Stated task >> Quote verbatim every line from the line containing "STEELD, sd, 0)" to the line containing "ii.rotation_quaternion = axis_rot(FWD)", inclusive of both, and no other line.

Provided material >>
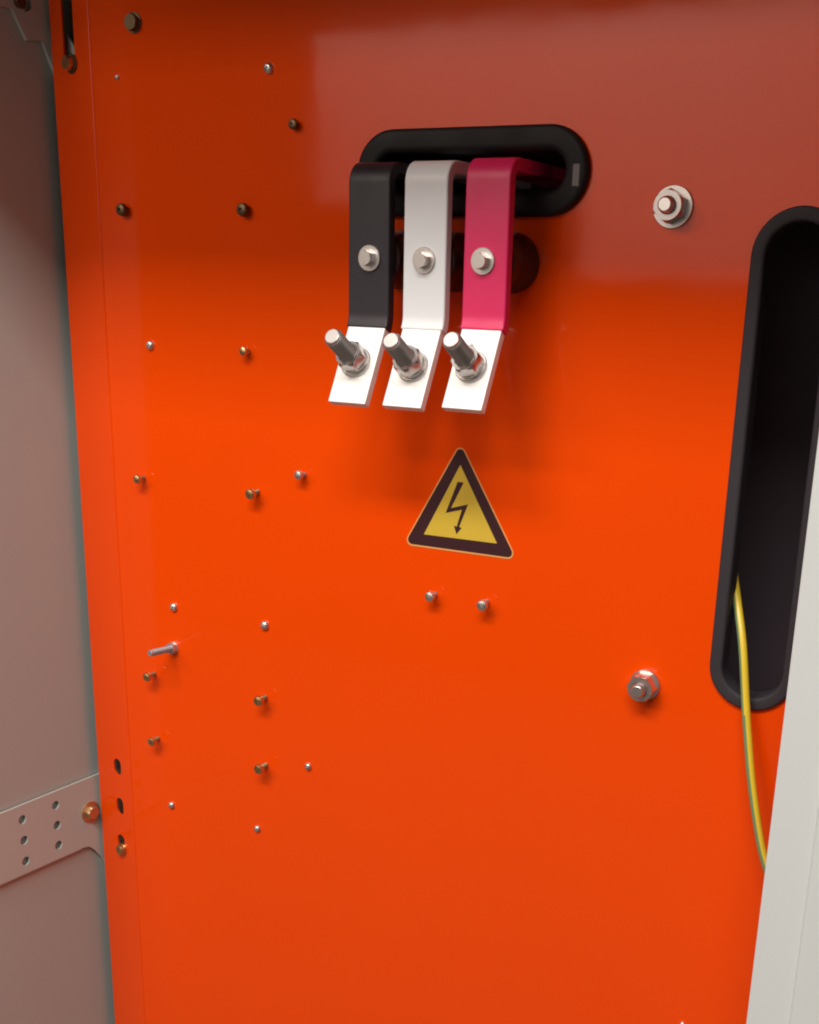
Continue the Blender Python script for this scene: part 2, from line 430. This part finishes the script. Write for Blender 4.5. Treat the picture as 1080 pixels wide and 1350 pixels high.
# ------------------------------------------------------------------ busbars
H = 0.054                                    # front face of the upright part
TILT = math.radians(28)
def arc(c, r, a0, a1, n=8): return [(c[0] + r * math.cos(a0 + (a1 - a0) * i / n), c[1] + r * math.sin(a0 + (a1 - a0) * i / n)) for i in range(n + 1)]
bars = [  # left px, right px at y=330, top px, bend px, sleeve end (along tab) , screw px, stud px
    ('black', SLB, 459.5, 513.0, 211, 421, (484, 340), (470, 478), 'leftmost bar: black sleeved flat busbar with bare lower end and stud', .6),
    ('white', SLW, 532.0, 588.0, 209, 424, (556, 343), (545, 484), 'middle bar: white sleeved flat busbar with bare lower end and stud', .45),
    ('pink', SLP, 611.5, 669.5, 205, 424, (634, 344), (622, 484), 'rightmost bar: bright pink sleeved flat busbar with bare lower end and stud', .35)]
for nm, sm, ul, ur, vt, vb, scr, std, lab, rr in bars:
    pl, pr = P(ul, 330, H), P(ur, 330, H)
    zt = P((ul + ur) / 2, vt, H).z; zb = P((ul + ur) / 2, vb, H).z
    x0, w = pl.x, pr.x - pl.x
    T = 0.0095; RO = 0.016
    root = empty('busbar', Vector((x0 + w / 2, 0, zt)), lab, 'busbar', 'busbars coming out of the horizontal slot')
    o_ = Vector(root.location)
    path = [(0.10, zt), (0.03, zt), (-H + RO, zt)] + arc((-H + RO, zt - RO), RO, math.pi / 2, math.pi, 8)[1:]
    # gentle outward bend at the foot
    RB = 0.020
    t_ = RB * math.tan(TILT / 2)
    path += [(-H, zb + 0.05)] + arc((-H - RB, zb + t_), RB, 0, -TILT, 6)
    e = path[-1]; dr = (-math.sin(TILT), -math.cos(TILT))
    s_end = 0.0015
    sl_end = (e[0] + dr[0] * s_end, e[1] + dr[1] * s_end)
    ps = path + [sl_end]
    rel = lambda L: [(y - o_.y, z - o_.z) for y, z in L]
    sl = link('sleeve', sharp(ribbon(rel(ps), w, T, -w / 2), 30), sm, root); bevel(sl, .0013, 3)
    tl = 0.0700
    inn = 0.0010                              # bare metal sits inside the sleeve thickness
    nx = (math.cos(TILT), -math.sin(TILT))   # into the bar
    st = (e[0] + dr[0] * (s_end - .006) + nx[0] * inn, e[1] + dr[1] * (s_end - .006) + nx[1] * inn)
    en = (st[0] + dr[0] * tl, st[1] + dr[1] * tl)
    tb = link('bare_end', ribbon(rel([st, en]), w - .003, (T - 2 * inn), -w / 2 + .0015), TIN, root); bevel(tb, .0007, 2)
    # screw through the bar into the standoff
    p = P(*scr, H + .004); p.y = -H
    b_ = fast('hex_bolt', hexa(.0104, .0068), STEEL, p + Vector((0, -.0014, 0)), parent=root, spin=rr)
    sub('washer', get('bw', lambda: lathe([(.0098, 0), (.0098, .0012), (.0094, .0016), (.004, .0016)], 28)), STEEL, b_, -0.0014)
    # stud square to the bare end, with washers and nut
    nrm = Vector((0, -math.cos(TILT), math.sin(TILT)))
    n0 = Vector((o_.x, st[0], st[1])); cam0 = Vector((0, -DIST, Z0)); rw = ray(*std)
    q = cam0 + rw * ((n0 - cam0).dot(nrm) / rw.dot(nrm))
    sd = fast('stud', get('stud', lambda: thread(.0074, .053, .0020, -.012, 20, .86)), STEELD, q, parent=root, d=nrm + Vector((0, 0, .05)))
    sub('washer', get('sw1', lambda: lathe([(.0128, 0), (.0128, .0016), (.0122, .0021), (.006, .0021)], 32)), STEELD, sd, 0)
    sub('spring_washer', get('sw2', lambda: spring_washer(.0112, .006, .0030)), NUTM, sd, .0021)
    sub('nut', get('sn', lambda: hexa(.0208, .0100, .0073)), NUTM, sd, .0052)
    # standoff insulator behind
    zc = p.z; xc = p.x
    ins = empty('standoff_insulator', Vector((xc, 0, zc)), 'dark round standoff insulator between the %s bar and the orange panel' % nm, 'insulator', 'standoff insulators behind the busbars')
    L = H - T - .0005
    prof = [(.016, .0003), (.0225, .0003), (.0230, .002), (.0225, .008), (.0205, L * .35), (.0190, L * .5), (.0205, L * .65), (.0215, L - .004), (.0205, L - .0012), (.012, L - .001)]
    ib = link('resin_body', lathe(prof, 36, 40), RESIN, ins); ib.rotation_mode = 'QUATERNION'; ib.rotation_quaternion = axis_rot(FWD)
    ii = link('metal_insert', lathe([(.008, 0), (.008, .0014), (.003, .0014)], 20), STEELD, ins, loc=(0, -L + .001 - .0002, 0)); ii.rotation_mode = 'QUATERNION'; ii.rotation_quaternion = axis_rot(FWD)

# ------------------------------------------------------------------ perforated straps and their brackets on the side wall
def wall_loop(pts, off): return [((lambda p: (p.y, p.z))(PX(u, v, off))) for u, v in pts]
def wfr(off, org):
    return lambda p, q, c: WP(p, q, off - c) - org
SO = 0.0045
# lower strap
lo = [PX(0, 1166, SO), PX(110, 1117, SO), PX(128, 1021, SO), PX(0, 1073, SO)]
ob = WP(lo[1].y, lo[1].z)
strap = empty('perforated_strap', ob, 'pale grey perforated strap on the side wall, joined to the flange low down', 'strap')
za0, za1 = lo[1].z, lo[2].z
yE = .030
sl0 = (lo[0].z - lo[1].z) / (lo[0].y - lo[1].y); sl1 = (lo[3].z - lo[2].z) / (lo[3].y - lo[2].y)
yL = -0.142
flare = [(lambda p: (p.y, p.z))(PX(u, v, SO)) for u, v in ((108, 1118), (118, 1116), (126, 1121), (134, 1130), (141, 1142), (147, 1157))]
outer = [(yL, za0 + sl0 * (yL - lo[1].y))] + flare + [(yE, flare[-1][1] - .004), (yE, za1 + sl1 * (yE - lo[2].y)), (yL, za1 + sl1 * (yL - lo[2].y))]
hs = []
cols = []
for pts in (((29, 1081), (32, 1108), (35, 1135)), ((73, 1062), (75.5, 1088), (78, 1114))):
    q = [PX(u, v, SO) for u, v in pts]; cols.append((sum(p.y for p in q) / 3, [p.z for p in q]))
dy = cols[1][0] - cols[0][0]
for k in range(0, 3):
    yy = cols[0][0] - dy * (k - 1)
    for j in range(3):
        zz = cols[0][1][j] if k >= 1 else cols[1][1][j]
        zz = cols[0][1][j] + (cols[0][1][j] - cols[1][1][j]) * (k - 1)
        hs.append([(yy + (.0048) * math.cos(t * math.pi / 6), zz + .0051 * math.sin(t * math.pi / 6)) for t in range(12)])
st_ = link('strap_plate', plate(outer, hs, .0022, wfr(SO, ob)), ZINCP, strap)
yB = flare[0][0]
lipme = plate([(yL, -.0012), (yB, -.0012), (yB, 0), (yL, 0)], [], SO - .0002, lambda p, q, c: WP(p, za0 + sl0 * (p - lo[1].y) + q, SO - .0001 - c) - ob)
link('lower_lip', lipme, ZINCP, strap)
# end tab turned towards the panel, seen face on past the flange edge
yT = .0310
def tabpts(L): return [(lambda p: (p.x, p.z))(P(u, v, -yT)) for u, v in L]
xT = XW + SO + .0008
tp = tabpts([(128, 1020), (139, 1016), (185, 1008), (185, 1185), (154, 1160), (145, 1142), (135, 1128), (118, 1118)])
tp = [(max(x, xT), z) for x, z in tp]
link('end_tab', plate(tp, [], .0025, lambda p, q, c: Vector((p, yT + c, q)) - ob), ZINCP, strap)
p = PX(119, 1070, SO); p = WP(p.y, p.z, SO)
d_ = WN
bo = fast('hex_bolt', hexa(.0135, .0055), BRASSY, p + WN * .0014, parent=strap, d=d_)
sub('washer', lathe([(.0120, 0), (.0120, .0012), (.004, .0014)], 24), BRASSY, bo, -.0014)
# upper bracket
up_ = [(-60, -40), (60, -75), (92, -60), (92, 150), (78, 108), (56, 54), (36, 53), (16, 11), (0, 8), (-60, -8)]
ou = [PX(u, v, SO) for u, v in up_]
ob2 = WP(ou[4].y, ou[4].z)
br = empty('corner_bracket', ob2, 'shaded grey bracket on the side wall at the top left corner', 'bracket')
me = plate([(q.y, q.z) for q in ou], [[(lambda p: (p.y, p.z))(PX(u, v, SO)) for u, v in ((27, 1), (41, 0), (41, 12), (35, 16), (28, 10))]], .004, wfr(SO, ob2))
link('bracket_plate', me, ZINCP, br)
yU = .016
tu = [(lambda p: (p.x, p.z))(P(u, v, -yU)) for u, v in ((52, 50), (84, 38), (104, 72), (106, 128), (84, 128), (70, 92))]
link('end_tab', plate(tu, [], .0025, lambda p, q, c: Vector((p, yU + c, q)) - ob2), ZINCP, br)
p = PX(24, 3, SO); p = WP(p.y, p.z, SO)
bo = fast('hex_bolt', hexa(.010, .0045), DZINC, p + WN * .0004, parent=br, d=d_)

# ------------------------------------------------------------------ frame post at the right, in front of the panel
HP = 0.10
e0, e1 = P(1051, 750, HP), P(989, 1350, HP)
xe = (e0.x + e1.x) / 2
f0 = P(1044, 1350, HP)
xf = f0.x
pbase = Vector((xe, -HP, 0))
post = empty('frame_post', pbase, 'pale grey painted frame post standing in front of the panel at the right', 'post')
def prism(pr, z0, z1):
    n = len(pr); vs = [Vector((x, y, z)) - pbase for z in (z0, z1) for x, y in pr]
    fs = [(i, (i + 1) % n, (i + 1) % n + n, i + n) for i in range(n)] + [tuple(range(n))[::-1], tuple(range(n, 2 * n))]
    return mesh(vs, fs)
pr = [(xe, -HP), (xf - .002, -HP - .0015), (xf, -HP - .0045), (xf + .075, -HP - .0045), (xf + .075, -HP + .05), (xf + .071, -HP + .05), (xf + .071, -HP + .0), (xf, -HP + .0), (xe + .003, -HP + .003), (xe + .003, -HP + .022), (xe, -HP + .022)]
o = link('post_body', prism(pr, 0.05, Z0 + 0.394), POSTM, post); bevel(o, .0009, 2)

# ------------------------------------------------------------------ earth wire
pts = [P(962, 700, -.06), P(966, 745, -.035), P(971, 785, -.016), P(979, 850, .002), P(983, 925, .012), P(985.5, 965, .016), P(991, 1030, .022), P(1000, 1095, .028), P(1010, 1140, .033), P(1030, 1190, .040), P(1075, 1260, .05)]
wb = pts[4]
def catm(p, n=10):
    out = []
    for i in range(len(p) - 1):
        a = p[max(0, i - 1)]; b = p[i]; c = p[i + 1]; d = p[min(len(p) - 1, i + 2)]
        for k in range(n):
            t = k / n
            out.append(0.5 * ((2 * b) + (c - a) * t + (2 * a - 5 * b + 4 * c - d) * t * t + (3 * b - a - 3 * c + d) * t ** 3))
    out.append(p[-1]); return out
cp = catm(pts); seg = 20; r = .0034
vs, fs, mi = [], [], []
for i, p in enumerate(cp):
    t = (cp[min(len(cp) - 1, i + 1)] - cp[max(0, i - 1)]).normalized()
    sx = Vector((1, 0, 0)); n1 = (sx - t * sx.dot(t)).normalized(); n2 = t.cross(n1)
    for k in range(seg):
        a = 2 * math.pi * k / seg; vs.append(p + n1 * r * math.cos(a) + n2 * r * math.sin(a) - wb)
for i in range(len(cp) - 1):
    tw = -0.15 - 0.006 * i
    for k in range(seg):
        k2 = (k + 1) % seg; fs.append((i * seg + k, i * seg + k2, i * seg + seg + k2, i * seg + seg + k))
        a = 2 * math.pi * (k + .5) / seg
        # green stripe along the outer left side
        mi.append(1 if abs(((a - math.pi - tw + math.pi) % (2 * math.pi)) - math.pi) < 1.0 else 0)
me = bpy.data.meshes.new('wire'); me.from_pydata([tuple(v) for v in vs], [], fs)
me.materials.append(WY); me.materials.append(WG)
for p, m_ in zip(me.polygons, mi): p.material_index = m_; p.use_smooth = True
o = bpy.data.objects.new('earth_wire', me); C.objects.link(o); o.location = wb
tag(o, 'yellow and green striped earth wire hanging out of the tall slot', 'wire')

Solution for this task >>
    sub('washer', get('sw1', lambda: lathe([(.0128, 0), (.0128, .0016), (.0122, .0021), (.006, .0021)], 32)), STEELD, sd, 0)
    sub('spring_washer', get('sw2', lambda: spring_washer(.0112, .006, .0030)), NUTM, sd, .0021)
    sub('nut', get('sn', lambda: hexa(.0208, .0100, .0073)), NUTM, sd, .0052)
    # standoff insulator behind
    zc = p.z; xc = p.x
    ins = empty('standoff_insulator', Vector((xc, 0, zc)), 'dark round standoff insulator between the %s bar and the orange panel' % nm, 'insulator', 'standoff insulators behind the busbars')
    L = H - T - .0005
    prof = [(.016, .0003), (.0225, .0003), (.0230, .002), (.0225, .008), (.0205, L * .35), (.0190, L * .5), (.0205, L * .65), (.0215, L - .004), (.0205, L - .0012), (.012, L - .001)]
    ib = link('resin_body', lathe(prof, 36, 40), RESIN, ins); ib.rotation_mode = 'QUATERNION'; ib.rotation_quaternion = axis_rot(FWD)
    ii = link('metal_insert', lathe([(.008, 0), (.008, .0014), (.003, .0014)], 20), STEELD, ins, loc=(0, -L + .001 - .0002, 0)); ii.rotation_mode = 'QUATERNION'; ii.rotation_quaternion = axis_rot(FWD)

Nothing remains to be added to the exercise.